6 A cancellation of debt generally produces income to the debtor in an amount equal to the difference between the amount due on the obligation and the amount paid for the discharge. If no consideration is paid for the discharge, the entire amount of the debt is usually considered the amount of income that must be recognized by the debtor. Sec. 61(a)(12); Babin v. Commissioner [94-1 USTC ╤ 50,224], 23 F.3d 1032, 1034 (6th Cir. 1994), affg. [Dec. 48,651(M)] T.C. Memo. 1992-673.


Respondent relies on Bradford v. Commissioner [56-1 USTC ╤ 9552], 233 F.2d 935 (6th Cir. 1956), revg. [Dec. 20,511] 22 T.C. 1057 (1954), and Tennessee Securities, Inc. v. Commissioner [82-1 USTC ╤ 9297], 674 F.2d 570 (6th Cir. 1982), affg. [Dec. 35,494(M)] T.C. Memo. 1978-434, to support her determination that petitioner realized COD income on the cancellation of Midwest's obligation to ITT. We do not read these cases to support respondent's determination, and she has not otherwise convinced us that the rationale of Kirby Lumber applies to the facts at hand. Midwest obtained a nontaxable increase in assets on account of its debt to ITT. Petitioner did not. To be sure, petitioner intended as Midwest's sole shareholder to derive some benefit from the arrangement with ITT. The hard fact remains, however, that the commissions and the loan proceeds that were the subject of the debt went to Midwest, and they did not go into petitioner's pocket. ITT's forgiveness of its debt to Midwest also did not increase petitioner's net worth. It merely prevented petitioner's net worth from being decreased. Landreth v. Commissioner [Dec. 29,119], 50 T.C. 803, 812-813 (1968).
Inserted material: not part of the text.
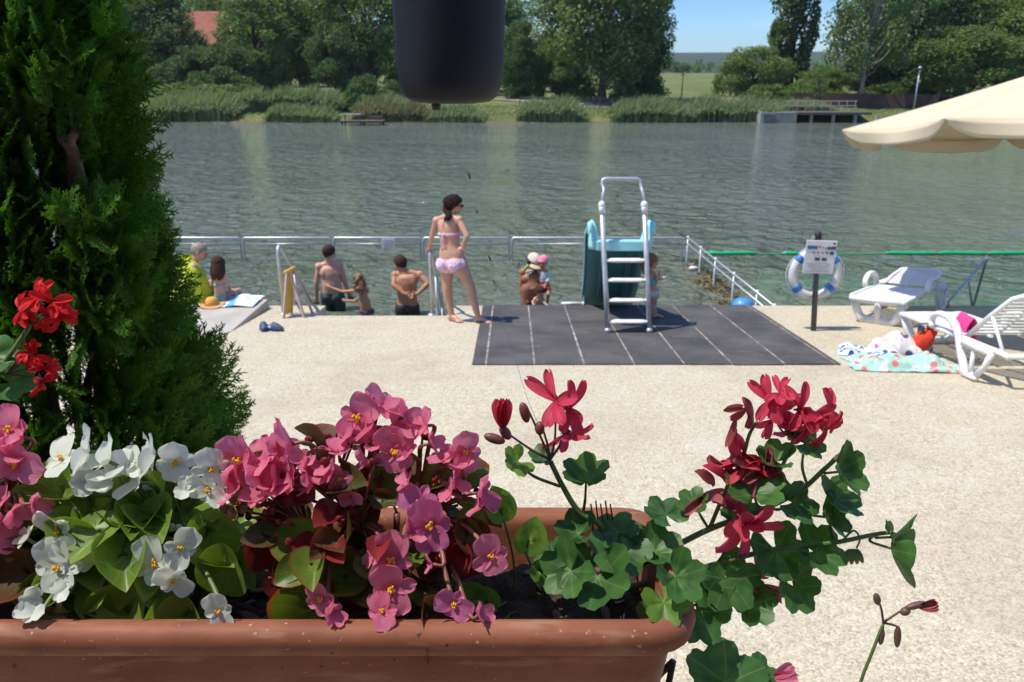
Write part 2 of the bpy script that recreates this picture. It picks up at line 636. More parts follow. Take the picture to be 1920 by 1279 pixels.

Under the facts at hand, we hold that petitioner did not realize COD income on account of the Release. In so holding, we have considered all arguments made by respondent for a contrary holding and, to the extent not discussed above, have found them to be without merit. 7


7 As an alternative to her main argument, respondent argues that petitioner received taxable damage income paid through a discharge of indebtedness in 1987. According to respondent, petitioner's liability under his guarantee was reduced by nonexcludable amounts that he was entitled to receive on account of the Defendants' Counterclaim in the ITT litigation. Petitioner has moved the Court to place the burden of proof on respondent, with respect to this argument. For reasons similar to above, we reject respondent's alternative argument. We shall deem petitioner's motion to be moot.


To reflect the foregoing,

Decision will be entered under Rule 155.